Twofer - onerous and peruse

Tuesday, July 8th, 2008

I was inspired by the excerpt from my last entry to add two more words (those British authors sure have a way with words).

onerous - burdensome; difficult; wearing; tiring

perusal - studying something carefully

I do know what perusal means, but I’ll swallow my pride and admit that I used to have it wrong. The context in which I often saw peruse used was something along the lines of “I perused the magazine.”, which I assumed to mean the act of casually skimming through; that’s the way I usually read magazines. Instead it means the exact opposite. Charlotte Bronte had it right.

The first post of my incipient blog.

Monday, July 7th, 2008

Between my full-time job, studying for the GRE, and wasting time on the Internet, I have a difficult time finding time to read.  And by read I’m not talking about dumbed-down blogs and celebrity news, I’m talking about real literature–books–those things people used to read in high school when they couldn’t find Cliffs Notes.

The problem with not reading is that it can severely limit one’s vocabulary.  Standardized tests, for better or for worse, reward a good vocabulary.  Of course it is possible to memorize a bunch of words long enough to get a reasonable score on the GRE or SAT, but I’d rather have a practical knowledge of words, not a bookish knowledge.  I want to be able to use fancy GRE words the same way I would use a curse words when hitting my thumb with a hammer.  Words should flow from my subconscious without me having to “look” them up in my mind’s dictionary.

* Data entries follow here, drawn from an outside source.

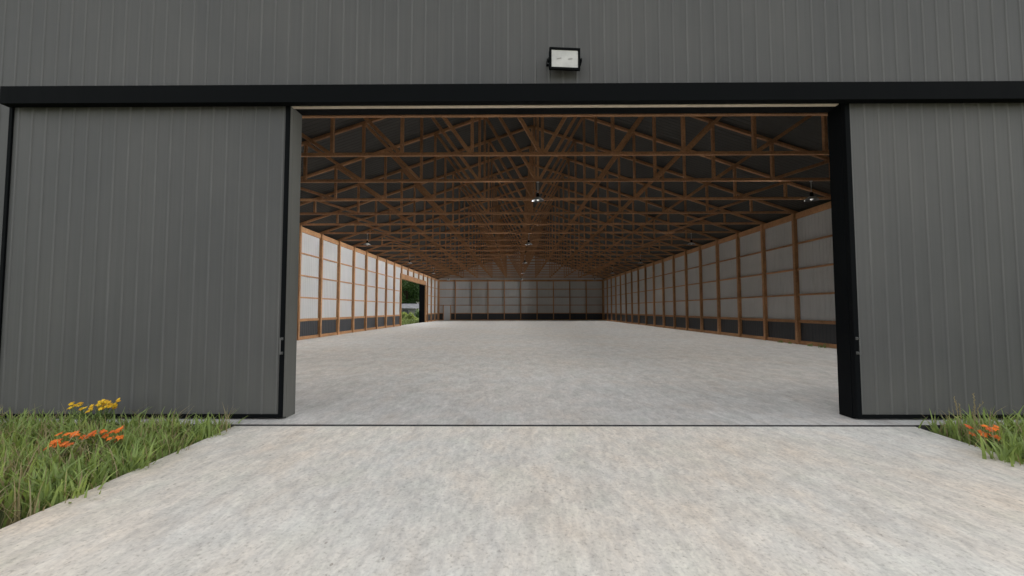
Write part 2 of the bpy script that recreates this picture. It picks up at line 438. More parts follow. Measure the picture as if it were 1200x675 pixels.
# --- sliding doors
def sliding_door(x0, x1, side, label):
    mb = MB()
    inner0, inner1 = x0 + (0.048 if side < 0 else 0.07), x1 - 0.07
    sheet(mb, ribbed(inner0, inner1, OL - 0.12), lambda u, h, z: (u, YD + 0.028 - h, z), 0.075, 4.86)
    mb.box(inner0, inner1, YD + 0.03, YD + 0.075, 0.075, 4.86)
    d = bpart(mb, 'sliding_door', MT['door'], label)
    for a, b in ((x0, x0 + (0.05 if side < 0 else 0.072)), (x1 - 0.072, x1)):
        bsub(MB().box(a, b, YD, YD + 0.08, 0.025, 4.86), 'edge_trim', MT['black'], d, bevel=0.003)
    bsub(MB().box(x0 + 0.073, x1 - 0.073, YD + 0.001, YD + 0.079, 0.025, 0.073), 'bottom_trim', MT['black'], d, bevel=0.003)
    if side < 0:
        ft = MB().box(x1 + 0.001, x1 + 0.004, YD + 0.006, YD + 0.080, 0.03, 4.7)
        bsub(ft, 'edge_strip', MT['jamb'], d)  # left leaf only: grey paints its edge as lit
    # pull handle: upright bar on two standoffs
    hx = x1 - 0.036 if side < 0 else x0 + 0.036
    h = MB().tube([(hx, YD - 0.055, 0.95), (hx, YD - 0.055, 1.19)], 0.011, 10)
    for z in (0.965, 1.175):
        h.tube([(hx, YD + 0.002, z), (hx, YD - 0.055, z)], 0.009, 8)
        h.box(hx - 0.018, hx + 0.018, YD - 0.006, YD - 0.001, z - 0.02, z + 0.02)
    bsub(h, 'handle', MT['steel'], d)
    # door hangers hidden by the cover
    return d
sliding_door(-7.69, OL - 0.004, -1, 'left charcoal sliding door leaf standing open')
sliding_door(OR - 0.005 + 0.009, 9.27, 1, 'right charcoal sliding door leaf standing open')

# --- side walls (liner, wainscot, outer sheet)
def side_wall(side):
    xw = XL if side < 0 else XR
    sgn = 1 if side < 0 else -1
    segs = [(YI + 0.05, LDY0), (LDY1, YF)] if side < 0 else [(YI + 0.05, YF)]
    po = lambda u, h, z: (xw - sgn * (0.17 + h), u, z)
    for a, b in ([(YW, LDY0), (LDY1, YF + 0.2)] if side < 0 else [(YW, YF + 0.2)]):
        outer = MB(); sheet(outer, ribbed(a, b, 0), po, -0.1, EAVE + 0.05); bpart(outer, 'side_wall', MT['facade'])
    if side < 0:
        outer = MB(); sheet(outer, ribbed(LDY0, LDY1, 0), po, 4.72, EAVE + 0.05); bpart(outer, 'side_wall', MT['facade'], 'strip of side wall above the side door')
    pi_ = lambda u, h, z: (xw - sgn * (0.02 - h), u, z)
    for a, b, z_ in [(a, b, 1.05) for a, b in segs] + ([(LDY0, LDY1, 5.2)] if side < 0 else []):
        lin = MB(); sheet(lin, ribbed(a, b, 0, h=0.009), pi_, z_, EAVE - 0.05)
        bpart(lin, 'liner_panel', MT['liner'], 'pale ribbed lining of the %s side wall' % ('left' if side < 0 else 'right'))
    for a, b in segs:
        wa = MB(); sheet(wa, ribbed(a, b, 0, h=0.009), pi_, 0.05, 1.0); bpart(wa, 'wainscot_panel', MT['wains'])
    # horizontals
    def hb(name, z0, z1, dep, segs_):
        for a, b in segs_:
            m = MB(); x0, x1 = sorted((xw - sgn * 0.018, xw + sgn * dep))
            m.box(x0, x1, a, b, z0, z1); bpart(m, name, MT['wood'], bevel=0.004)
    full = [(YI + 0.05, YF)]
    hb('top_plate', 5.77, 6.045, 0.055, full)
    for z in (4.63, 3.44, 2.26): hb('girt', z - 0.04, z + 0.04, 0.045, segs)
    hb('girt', 0.98, 1.12, 0.05, segs)
    hb('skirt_board', 0.003, 0.17, 0.05, segs)
    if side < 0:
        m = MB().box(xw - 0.16, xw + 0.12, LDY0 - 0.1, LDY1 + 0.1, 4.70, 5.22)
        bpart(m, 'door_header', MT['wood'], 'heavy timber beam over the side door', bevel=0.006)
        m = MB().box(xw - 0.75, xw - 0.165, LDY1, LDY1 + 0.3, GZ, 4.85)
        m.box(xw - 0.16, xw - 0.02, LDY1 + 0.01, LDY1 + 0.2, 0.003, 4.70)
        bpart(m, 'door_jamb', MT['black'], 'black far jamb of the side door')
        m = MB().box(xw - 0.16, xw - 0.02, LDY0 - 0.2, LDY0, 0.003, 4.70)
        bpart(m, 'door_jamb', MT['wood'])
    # posts
    for k in range(0, 22):
        y = Z1 + k * S
        z0 = 0.003
        if side < 0 and LDY0 - 0.12 < y < LDY1 + 0.12: z0 = 5.221
        m = MB(); x0, x1 = sorted((xw - sgn * 0.017, xw + sgn * 0.15))
        m.box(x0, x1, y - 0.075, y + 0.075, z0, EAVE - 0.004)
        bpart(m, 'post', MT['wood'], bevel=0.005)
    if side < 0:
        for y in (LDY0 - 0.09, LDY1 + 0.09):
            bpart(MB().box(xw - 0.015, xw + 0.155, y - 0.085, y + 0.085, 0.003, 4.699), 'post', MT['wood'], bevel=0.005)
side_wall(-1); side_wall(1)

# --- far wall
mb = MB()
def far_sheet(u0, u1, z0, z1, mbx): sheet(mbx, ribbed(u0, u1, 0.3), lambda u, h, z: (u, YF + 0.03 - h, z), z0, z1)
DX0, DX1 = -10.72, -9.66
far_sheet(XL, DX0, 1.05, 2.3, mb); far_sheet(DX1, XR, 1.05, 2.3, mb)
prof = ribbed(XL, XC, 0.3)[:-1] + [(XC, 0)] + ribbed(XC, XR, 0.3)[1:]
sheet(mb, prof, lambda u, h, z: (u, YF + 0.03 - h, z), 2.3, roofz)
bpart(mb, 'liner_panel', MT['liner'], 'pale ribbed lining of the far end wall')
for a_, b_ in ((XL, DX0), (DX1, XR)):
    mb = MB(); far_sheet(a_, b_, 0.05, 1.0, mb); bpart(mb, 'wainscot_panel', MT['wains'])
mb = MB(); sheet(mb, ribbed(X0, XC, 0.1)[:-1] + [(XC, 0)] + ribbed(XC, X1, 0.1)[1:], lambda u, h, z: (u, YF + 0.2 + h, z), -0.1, roofz)
bpart(mb, 'gable_wall', MT['facade'], 'charcoal ribbed far end wall')
for z, h, dp in ((4.63, .1, .05), (3.44, .1, .05), (2.26, .1, .05), (1.05, .1, .05), (0.06, .11, .05)):
    if z < 2: spans = ((XL, DX0 - 0.08), (DX1 + 0.08, XR))
    else: spans = ((XL, XR),)
    for a, b in spans:
        m = MB().box(a, b, YF - dp, YF + 0.012, z - h / 2, z + h / 2)
        bpart(m, 'girt' if z > 0.5 else 'skirt_board', MT['wood'])
bpart(MB().box(XL, XR, YF - 0.055, YF + 0.012, 5.78, 6.045), 'top_plate', MT['wood'])
for i in range(0, 11):
    x = XL + 0.08 + i * (2 * HW - 0.16) / 10
    bpart(MB().box(x - 0.07, x + 0.07, YF - 0.15, YF + 0.011, 0.003, EAVE - 0.002), 'post', MT['wood'])
pd = bpart(MB().box(DX0 + 0.06, DX1 - 0.06, YF - 0.03, YF + 0.03, 0.01, 2.20), 'service_door', MT['persdoor'], 'small grey service door in the far wall', bevel=0.004)
fr = MB().box(DX0 - 0.07, DX0 + 0.055, YF - 0.06, YF + 0.05, 0.003, 2.22).box(DX1 - 0.055, DX1 + 0.07, YF - 0.06, YF + 0.05, 0.003, 2.22).box(DX0 - 0.07, DX1 + 0.07, YF - 0.062, YF + 0.052, 2.221, 2.30)
bsub(fr, 'door_frame', MT['wood'], pd)
bsub(MB().tube([(DX1 - 0.15, YF - 0.09, 1.02), (DX1 - 0.27, YF - 0.09, 1.02)], 0.012).tube([(DX1 - 0.15, YF - 0.03, 1.02), (DX1 - 0.15, YF - 0.095, 1.02)], 0.012), 'handle', MT['steel'], pd)

# --- roof
mb = MB()
prof = ribbed(YW - 0.35, YF + 0.5, 0.05)
for sgn in (-1, 1):
    ze, zr = roofz(XC + HW + 0.35 * 0) + 0.10, EAVE + 0.12 + PITCH * HW + 0.10
    def place(u, h, t, sgn=sgn):
        x = XC + sgn * (HW + 0.45) * (1 - t)
        z = (EAVE + 0.128 - PITCH * 0.45) + PITCH * (HW + 0.45) * t
        return (x, u, z + h)
    sheet(mb, prof, place, 0.0, 1.0)
rf = bpart(mb, 'roof', MT['roof'], 'dark ribbed metal roof seen from below')
# --- trusses
def member_y(y, p, q, hd, dep): return (Vector((p[0], y, p[1])), Vector((q[0], y, q[1])), hd, dep)
def tb(mb, y, p, q, hgt, dep):
    mb.beam((p[0], y, p[1]), (q[0], y, q[1]), dep, (0, 0, 1) if abs(p[0] - q[0]) > 1e-3 else (1, 0, 0), hgt)
def topz(i): return EAVE + 0.05 + PITCH * (HW - abs(i) * PW)      # centre of the top chord
CH = EAVE + 0.07
DEP = 0.12
def chords(mb, y):
    tb(mb, y, (XL + 0.02, CH - 0.012), (XR - 0.02, CH - 0.012), 0.09, 0.10)
    tb(mb, y, (XL - 0.42, topz(6) - 0.42 * PITCH), (XC, topz(0)), 0.10, 0.104)
    tb(mb, y, (XC, topz(0)), (XR + 0.42, topz(6) - 0.42 * PITCH), 0.10, 0.104)
def vert(mb, y, i):
    tb(mb, y, (XC + i * PW, CH + 0.03), (XC + i * PW, topz(i) - 0.03), 0.085, DEP - 0.006)
def diag(mb, y, i, sgn):
    tb(mb, y, (XC + sgn * (i * PW + 0.06), CH + 0.02), (XC + sgn * ((i + 1) * PW - 0.05), topz(i + 1) - 0.03), 0.098, DEP + 0.012)
TR = list(range(-1, 21))
protos = {}
m = MB(); chords(m, 0); me_ch = m
def build_mesh(mb, name, mat):
    me = bpy.data.meshes.new(name); me.from_pydata(mb.v, [], mb.f); me.update(); me.materials.append(mat); return me
ch_mesh = build_mesh(m, 'truss_chords', MT['truss'])
m = MB(); chords(m, 0)
for i in range(-5, 6): vert(m, 0, i)
for i in range(0, 5):
    for s_ in (-1, 1): diag(m, 0, i, s_)
full_mesh = build_mesh(m, 'truss_full', MT['truss'])
vmesh = {}; dmesh = {}
for i in range(-5, 6):
    m = MB(); vert(m, 0, i); vmesh[i] = build_mesh(m, 'vertical_web', MT['truss'])
for i in range(0, 5):
    for s_ in (-1, 1):
        m = MB(); diag(m, 0, i, s_); dmesh[(i, s_)] = build_mesh(m, 'diagonal_web', MT['truss'])
for k in TR:
    y = Z1 + k * S
    near = 0 <= k <= 5
    t = bpy.data.objects.new('truss', ch_mesh if near else full_mesh); C.objects.link(t); t.parent = barn
    t.location = (-XC, y - YD, 0)
    if near:
        for i in range(-5, 6):
            o = bpy.data.objects.new('vertical_web', vmesh[i]); C.objects.link(o); o.parent = t
        for key in dmesh:
            o = bpy.data.objects.new('diagonal_web', dmesh[key]); C.objects.link(o); o.parent = t

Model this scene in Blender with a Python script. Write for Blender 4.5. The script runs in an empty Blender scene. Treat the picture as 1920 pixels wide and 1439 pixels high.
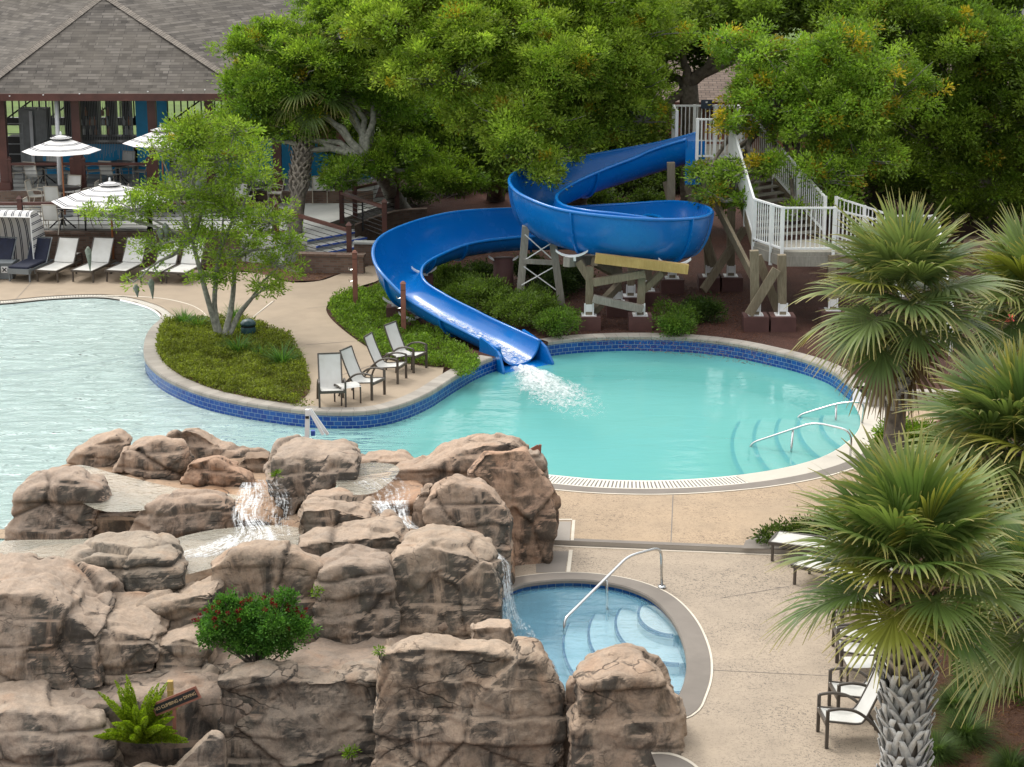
import bpy, bmesh, math, random
import numpy as np
from mathutils import Vector, Matrix, noise
from mathutils.geometry import delaunay_2d_cdt
sc = bpy.context.scene
COL = sc.collection
R = math.radians
RNG = np.random.default_rng(7)
random.seed(5)
# ------------------------------------------------------------------ camera model
FOC = 3880.0; PITCH = R(14.7); HCAM = 13.0
CP, SP = math.cos(PITCH), math.sin(PITCH)
def ray(px, py):
    x = (px-960)/FOC; y = (719.5-py)/FOC
    return (x, CP+SP*y, -SP+CP*y)
def G(px, py, z=0.0):
    d = ray(px, py); t = (z-HCAM)/d[2]
    return Vector((d[0]*t, d[1]*t, z))
def P(px, py, D):
    d = ray(px, py); t = D/d[1]
    return Vector((d[0]*t, D, HCAM+d[2]*t))
cam = bpy.data.cameras.new('camera'); co = bpy.data.objects.new('camera', cam); COL.objects.link(co)
co.location = (0, 0, HCAM); co.rotation_euler = (R(90)-PITCH, 0, 0)
cam.sensor_width = 36; cam.lens = FOC/1920*36; cam.clip_end = 2000; cam.clip_start = 0.5
sc.camera = co
# ------------------------------------------------------------------ objects
def root_loc(o):
    l = Vector((0, 0, 0))
    while o is not None:
        l += o.location; o = o.parent
    return l
def tag(o, label=None, cat=None, group=None, kind=None):
    if label: o['label'] = label
    if cat: o['category'] = cat
    if group: o['group'] = group
    if kind: o['kind'] = kind
    return o
def thing(name, label, cat, loc=(0, 0, 0), group=None):
    o = bpy.data.objects.new(name, None); COL.objects.link(o); o.location = loc
    o.empty_display_size = .1
    return tag(o, label, cat, group)
def link_mesh(name, me, mat, parent=None):
    o = bpy.data.objects.new(name, me); COL.objects.link(o)
    for m in (mat if isinstance(mat, (list, tuple)) else [mat]):
        me.materials.append(m)
    if parent is not None: o.parent = parent
    return o
def copy_tree(o, parent=None):
    c = o.copy(); COL.objects.link(c); c.parent = parent
    for ch in o.children: copy_tree(ch, c)
    return c
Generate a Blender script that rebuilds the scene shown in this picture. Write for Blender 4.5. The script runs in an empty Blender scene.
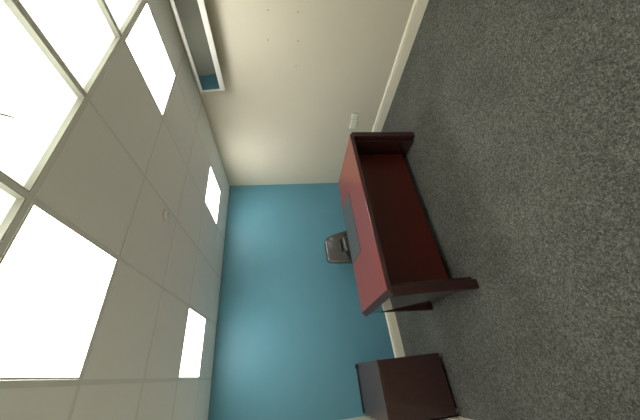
import bpy, bmesh, math, random
from mathutils import Vector, Matrix
random.seed(4)
SC = bpy.context.scene
COL = SC.collection
R = math.radians

# ------------------------------------------------------------------ room numbers (metres)
H = 2.42
XL, XR = -0.56, 2.878
YB, YF = 2.294, -2.25
T = 0.6

# ------------------------------------------------------------------ materials
def mat(name, base, rough=0.5, metal=0.0, spec=0.5, coat=0.0, coat_rough=0.1):
    m = bpy.data.materials.new(name); m.use_nodes = True
    b = m.node_tree.nodes['Principled BSDF']
    b.inputs['Base Color'].default_value = (*base, 1)
    b.inputs['Roughness'].default_value = rough
    b.inputs['Metallic'].default_value = metal
    b.inputs['Specular IOR Level'].default_value = spec
    b.inputs['Coat Weight'].default_value = coat
    b.inputs['Coat Roughness'].default_value = coat_rough
    return m

def nd(m, t, **kw):
    n = m.node_tree.nodes.new(t)
    for k, v in kw.items(): setattr(n, k, v)
    return n

def noise_mix(m, c1, c2, scale, detail=3.0, stretch=(1, 1, 1), lo=0.35, hi=0.65, bump=0.0, bump_scale=None, dist=0.002, rough=0.6):
    L = m.node_tree.links; b = m.node_tree.nodes['Principled BSDF']
    tc = nd(m, 'ShaderNodeTexCoord'); mp = nd(m, 'ShaderNodeMapping'); mp.inputs['Scale'].default_value = stretch
    nz = nd(m, 'ShaderNodeTexNoise'); nz.inputs['Scale'].default_value = scale; nz.inputs['Detail'].default_value = detail
    nz.inputs['Roughness'].default_value = rough
    cr = nd(m, 'ShaderNodeValToRGB')
    cr.color_ramp.elements[0].position = lo; cr.color_ramp.elements[0].color = (*c1, 1)
    cr.color_ramp.elements[1].position = hi; cr.color_ramp.elements[1].color = (*c2, 1)
    L.new(tc.outputs['Object'], mp.inputs['Vector']); L.new(mp.outputs[0], nz.inputs['Vector'])
    L.new(nz.outputs['Fac'], cr.inputs['Fac']); L.new(cr.outputs['Color'], b.inputs['Base Color'])
    if bump:
        n2 = nz
        if bump_scale:
            n2 = nd(m, 'ShaderNodeTexNoise'); n2.inputs['Scale'].default_value = bump_scale; n2.inputs['Detail'].default_value = 2
            L.new(mp.outputs[0], n2.inputs['Vector'])
        bp = nd(m, 'ShaderNodeBump'); bp.inputs['Strength'].default_value = bump; bp.inputs['Distance'].default_value = dist
        L.new(n2.outputs['Fac'], bp.inputs['Height']); L.new(bp.outputs['Normal'], b.inputs['Normal'])
    return m

def emit(name, col, s):
    m = bpy.data.materials.new(name); m.use_nodes = True
    nt = m.node_tree; nt.nodes.remove(nt.nodes['Principled BSDF'])
    e = nt.nodes.new('ShaderNodeEmission'); e.inputs[0].default_value = (*col, 1); e.inputs[1].default_value = s
    nt.links.new(e.outputs[0], nt.nodes['Material Output'].inputs[0])
    return m

M = {}
M['cream'] = noise_mix(mat('cream_wall_paint', (.7, .66, .56), .75, spec=.25), (.71, .66, .53), (.73, .68, .545), 1.5, bump=.05, bump_scale=180)
M['blue'] = noise_mix(mat('teal_blue_wall_paint', (.12, .31, .39), .5, spec=.4), (.122, .325, .418), (.130, .340, .436), 2, bump=.05, bump_scale=180)
M['skirt'] = mat('gloss_cream_white_trim', (.95, .90, .74), .35)
M['tile'] = noise_mix(mat('mineral_ceiling_tile', (.8, .8, .74), .8, spec=.2), (.925, .945, .935), (.935, .955, .945), 8)
M['grid'] = mat('white_painted_grid', (.82, .83, .81), .5)
def carpet():
    m = mat('grey_speckled_carpet', (.15, .15, .14), .95, spec=.1)
    L = m.node_tree.links; b = m.node_tree.nodes['Principled BSDF']
    tc = nd(m, 'ShaderNodeTexCoord')
    nz = nd(m, 'ShaderNodeTexNoise'); nz.inputs['Scale'].default_value = 40; nz.inputs['Detail'].default_value = 3
    mx = nd(m, 'ShaderNodeVectorMath', operation='MULTIPLY_ADD'); mx.inputs[1].default_value = (.02, .02, .02)
    L.new(tc.outputs['Object'], nz.inputs['Vector']); L.new(nz.outputs['Color'], mx.inputs[0]); L.new(tc.outputs['Object'], mx.inputs[2])
    facs = []
    for sc in (210, 115):
        v = nd(m, 'ShaderNodeTexVoronoi'); v.inputs['Scale'].default_value = sc
        L.new(mx.outputs[0], v.inputs['Vector'])
        sp = nd(m, 'ShaderNodeSeparateColor'); L.new(v.outputs['Color'], sp.inputs[0]); facs.append(sp.outputs[0])
    ad = nd(m, 'ShaderNodeMix'); ad.data_type = 'FLOAT'; ad.inputs[0].default_value = .42
    L.new(facs[0], ad.inputs[2]); L.new(facs[1], ad.inputs[3])
    cr = nd(m, 'ShaderNodeValToRGB'); e = cr.color_ramp.elements
    e[0].position = .1; e[0].color = (.050, .052, .045, 1); e[1].position = .95; e[1].color = (.212, .214, .190, 1)
    k = e.new(.5); k.color = (.106, .108, .096, 1)
    L.new(ad.outputs[0], cr.inputs['Fac'])
    n2 = nd(m, 'ShaderNodeTexNoise'); n2.inputs['Scale'].default_value = 2.2; n2.inputs['Detail'].default_value = 3
    L.new(tc.outputs['Object'], n2.inputs['Vector'])
    mr = nd(m, 'ShaderNodeMapRange'); mr.inputs[1].default_value = .3; mr.inputs[2].default_value = .7; mr.inputs[3].default_value = .88; mr.inputs[4].default_value = 1.14
    L.new(n2.outputs['Fac'], mr.inputs[0])
    vm = nd(m, 'ShaderNodeVectorMath', operation='SCALE'); L.new(cr.outputs['Color'], vm.inputs[0]); L.new(mr.outputs[0], vm.inputs['Scale'])
    L.new(vm.outputs[0], b.inputs['Base Color'])
    return m
M['carpet'] = carpet()
M['lamp'] = emit('led_diffuser', (1, .995, .96), 8.6)
M['sky'] = bpy.data.materials.new('frosted_sheet'); M['sky'].use_nodes = True
_n = M['sky'].node_tree; _n.nodes.remove(_n.nodes['Principled BSDF']); _t = _n.nodes.new('ShaderNodeBsdfTranslucent')
_t.inputs[0].default_value = (.90, .90, .84, 1); _n.links.new(_t.outputs[0], _n.nodes['Material Output'].inputs[0])
M['tube'] = emit('light_box_lamp', (1, .995, .93), 3.4)
M['box'] = mat('light_box_white', (.8, .8, .76), .6)
M['recess'] = mat('recess_side', (.52, .53, .46), .6)
M['white'] = mat('white_plastic', (.95, .93, .82), .4)
M['white_frame'] = mat('white_frame_paint', (.78, .77, .70), .35)
M['mirror'] = mat('dark_mirror_pane', (.29, .305, .30), .02, metal=1.0)
M['black'] = mat('black_plastic', (.012, .012, .013), .4)
M['chrome'] = mat('chrome', (.7, .7, .7), .15, metal=1)
M['leather'] = noise_mix(mat('black_leather', (.04, .04, .04), .3, spec=.7), (.042, .041, .037), (.05, .049, .044), 40, bump=.06, bump_scale=300)
M['pad'] = noise_mix(mat('dark_grey_desk_pad', (.07, .07, .07), .33, spec=.5), (.066, .068, .066), (.076, .078, .075), 60)
M['glass_foot'] = mat('grey_foot', (.2, .2, .2), .25)
M['slot'] = mat('socket_slot', (.03, .03, .03), .5)
M['detector'] = mat('detector_plastic', (.86, .86, .82), .3)
M['hole'] = mat('filled_screw_hole', (.22, .20, .15), .8)
M['vent'] = mat('grey_vent', (.5, .5, .47), .6)
M['crack'] = mat('dark_hairline', (.05, .05, .04), .6)

def wood(name, c1, c2, rough, coat, stretch):
    m = mat(name, c1, rough, coat=coat, coat_rough=.08)
    return noise_mix(m, c1, c2, 14, detail=6, stretch=stretch, lo=.35, hi=.68)
M['wood'] = wood('mahogany_veneer', (.20, .021, .012), (.29, .035, .019), .3, .42, (.25, 6, 6))
M['wood_shaded'] = wood('shaded_mahogany_veneer', (.066, .0055, .0035), (.096, .0085, .005), .4, .12, (.25, 6, 6))  # modesty panel veneer, shade under the desktop put into a darker colour
M['wood_dark'] = wood('dark_mahogany_lipping', (.036, .0105, .009), (.044, .013, .011), .45, .08, (1, 1, .4))
M['wood_side'] = wood('dark_mahogany_veneer', (.028, .010, .009), (.040, .013, .010), .2, 1.0, (6, 6, .4))
M['cab'] = wood('dark_brown_veneer', (.050, .021, .019), (.062, .026, .024), .35, .35, (6, 6, .4))
M['cab_top'] = wood('dark_brown_top', (.062, .028, .026), (.080, .036, .033), .3, .25, (6, .4, 6))

# ------------------------------------------------------------------ mesh helpers
def B(): return bmesh.new()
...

That’s the purpose of this blog.  By writing about words, I hope to save those words to the same part of my brain as those curse words.

The first word I’m going to write about I chose because it fits the theme of this post. 

Incipient- beginning, starting, coming into existence

The Latin root of incipient is related to the word inception, which I hope will help me to remember it.

Here’s an excerpt Charlotte Bronte’s The Professor.

Night was my usual time for correcting devoirs, and my own room the usual scene of such task–task most onerous hitherto; and it seemed strange to me to feel rising within me an incipient sense of interest, as I snuffed the candle and addressed myself to the perusal of the poor teacher’s manuscript.